Mpls. backs parking spot rule change for some new apartment buildings


New apartment buildings built near regular mass transit lines in Minneapolis will no longer have to provide off-street parking spaces for all their tenants.

The Minneapolis City Council on Friday approved an amendment to its zoning code that will mean small apartment buildings built within a quarter mile of a regular bus service, or a half mile of a rail service, will not need any off-street parking for its residents, WCCO reports.

The new rule applies to buildings with fewer than 50 units outside of downtown, and was put forward as a way of making apartment construction more affordable for developers, keeping rents low for tenants, and boosting transit use.

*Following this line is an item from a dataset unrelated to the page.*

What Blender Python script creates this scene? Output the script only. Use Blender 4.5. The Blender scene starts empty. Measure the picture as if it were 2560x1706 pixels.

The Star Tribune notes large apartment buildings with more than 50 units will still have to provide some off-street parking, but developers only need to provide one space for every two apartments, rather than one for each.

"This change will allow developers to stop designing their projects around parking," council member Lisa Bender – who proposed the change – told a meeting Friday. "It will allow more flexibility in design and I think people will be a lot more excited about the projects they see coming into their neighborhoods."

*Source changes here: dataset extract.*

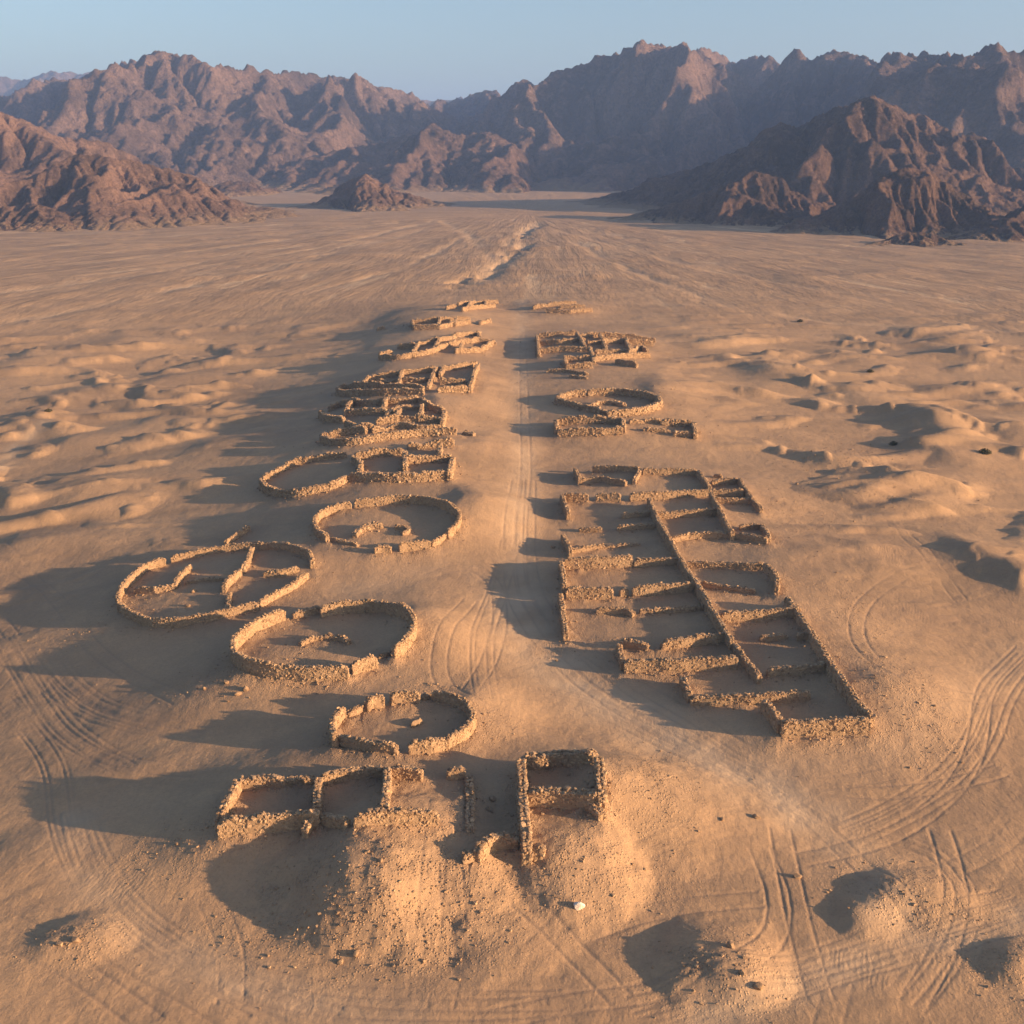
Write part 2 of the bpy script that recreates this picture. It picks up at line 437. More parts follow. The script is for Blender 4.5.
    # fallen stones at the foot go to the loose rubble
    m = int(L * 2.6 * skirt); u = RNG.uniform(0, L, m); off = RNG.choice([-1, 1], m) * (th * 0.5 + np.abs(RNG.normal(0, 0.38, m)))
    fx, fy = np.interp(u, q, X) + np.interp(u, q, nx) * off, np.interp(u, q, Y) + np.interp(u, q, ny) * off
    FALLEN.append(np.stack([fx, fy, st * RNG.uniform(0.35, 1.0, m)], 1))
    pos = np.concatenate(pos); yaw = np.concatenate(yaw); size = np.concatenate(size)
    v, fc, t = batch_stones(pos, size, 0.8, yaw=yaw)
    FF.append(fc + len(VV[0])); VV.append(v); TT.append(t)
    V = np.concatenate(VV); org = np.array(parent.location)
    o = mesh_obj(wname, V - org, np.concatenate(FF), STONE, parent, smooth=False, attrs={"tone": np.concatenate(TT)})
    m = int(L / (st * 0.45)) * 2 + 2
    u = RNG.uniform(0, L, m); off = RNG.uniform(-0.46, 0.46, m) * th
    off = off * 0.9
    tp = np.stack([np.interp(u, q, X) + np.interp(u, q, nx) * off, np.interp(u, q, Y) + np.interp(u, q, ny) * off, np.interp(u, q, Z) + np.interp(u, q, H) - 0.11 + RNG.normal(0, 0.025, m)], 1)
    v, fc, t = batch_stones(tp, st * RNG.uniform(0.6, 1.3, m), 0.62)
    mesh_obj("top_stones", v - org, fc, STONE, o, smooth=False, attrs={"tone": t})
    return o

def hull_dist(p, pts):
    """distance from p to the convex hull's outline of pts"""
    P = sorted(set(map(tuple, pts))); H = []
    for seq in (P, P[::-1]):
        h = []
        for q in seq:
            while len(h) > 1 and (h[-1][0]-h[-2][0])*(q[1]-h[-2][1]) - (h[-1][1]-h[-2][1])*(q[0]-h[-2][0]) <= 0: h.pop()
            h.append(q)
        H += h[:-1]
    return float(segdist(np.array([p[0]]), np.array([p[1]]), H + [H[0]])[0])
def ruin(name, label, cat, walls, h=1.5, th=0.62, st=0.18, group=None, skirt=1.0, rag=0.06):
    """walls: list of polylines, or (polyline, height) pairs"""
    first = walls[0][0] if isinstance(walls[0], tuple) and isinstance(walls[0][0], list) else walls[0]
    p = hit(*first[0], h)
    e = bpy.data.objects.new(name, None); C.objects.link(e)
    e.location = (p[0], p[1], float(macro(p[0], p[1]))); e.empty_display_size = 0.5
    tag(e, label, cat, group)
    W = [w if isinstance(w, tuple) and isinstance(w[0], list) else (w, h) for w in walls]
    G = [[tuple(hit(*q)) for q in w[0]] for w in W]; allp = [q for g in G for q in g]
    for (pl, hh), g in zip(W, G):
        mid = np.mean(g, axis=0); inner = len(W) > 3 and hull_dist(mid, allp) > 4.0
        wall(e, pl, hh, th, st, skirt=skirt, rag=rag, wname="partition_wall" if inner else "outer_wall")
    return e

GR = 'round stone enclosures of the ruined village'
ruin("round_enclosure", "large round enclosure with the tallest walls, just beyond the frontmost oval ring", "enclosure", [
    ([(284, 609), (272, 613), (260, 619), (246, 627), (234, 637), (231, 646), (238, 656), (258, 663), (290, 668), (320, 669), (348, 667)], 2.0),
    ([(351, 664), (376, 656)], 1.8), ([(378, 656), (391, 650)], 0.6),
    ([(393, 648), (408, 638), (415, 625), (412, 612), (398, 604), (375, 601), (350, 602), (330, 605), (320, 607)], 1.9),
    ([(320, 606), (306, 610), (293, 612)], 1.2)], th=0.7, group=GR)
ruin("stone_arc", "low curved line of stones inside the large tall-walled round enclosure", "stone footing", [
    ([(300, 642), (305, 637), (318, 635), (334, 635), (345, 637), (349, 640)], 0.7)], th=0.7)
ruin("round_enclosure", "round enclosure by the road with broken south side and hooked stone footing inside", "enclosure", [
    ([(327, 535), (317, 530), (313, 520), (319, 512), (335, 505), (351, 502)], 1.5),
    ([(354, 501), (378, 498), (402, 496), (427, 497), (446, 502), (458, 509), (462, 517), (455, 525), (447, 531)], 1.6),
    ([(446, 533), (439, 538), (431, 542)], 1.0), ([(430, 541), (414, 542), (399, 544)], 1.5), ([(391, 546), (382, 546), (374, 547)], 1.3), ([(330, 538), (345, 541), (358, 544)], 0.5)], th=0.7, group=GR)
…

Bender said that the ordinance will benefit small-scale, non-luxury developments, the Star Tribune notes.

This is because having to provide off-street parking can be prohibitively expensive for developers, who then pass on the additional costs to renters. A council document released last month estimated a single above-ground off-street parking space adds $20,000 onto the cost of construction.

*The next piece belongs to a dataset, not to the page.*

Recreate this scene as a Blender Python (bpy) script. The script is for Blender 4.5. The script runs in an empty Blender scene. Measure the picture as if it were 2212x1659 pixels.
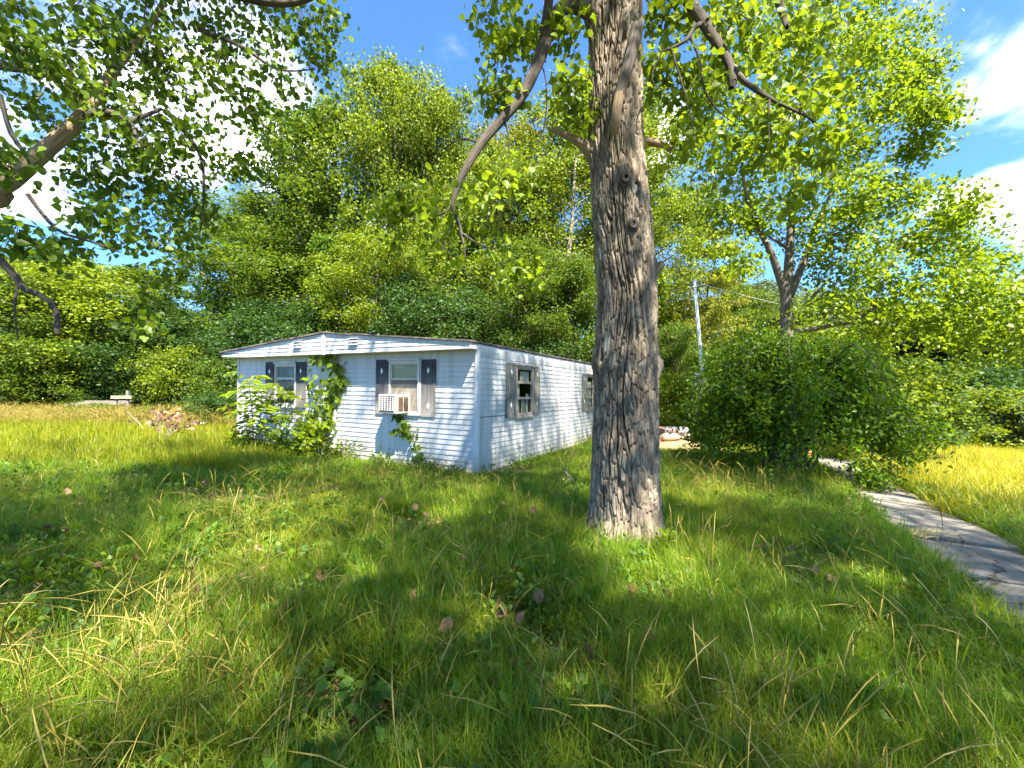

An underground parking space meanwhile sets developers back around $55,000.

Council limits flavored tobacco sales

Another decision made at Friday's council meeting will see the price of cigars increased to a minimum of $2.60 per stick, as well as restrictions of the sale of flavored tobacco.

KSTP reports city convenience stores will no longer be able to sell flavored tobacco products, namely cigars, electronic cigarettes or hookah tobacco (flavored cigarettes are already banned).

Only specialist tobacco-product shops will be allowed to sell flavored tobacco, bringing its availability in Minneapolis from Jan. 1 down from 420 stores currently, to just 25.

KSTP notes city leaders wanted to restrict the sale as they are popular among youths when they start smoking.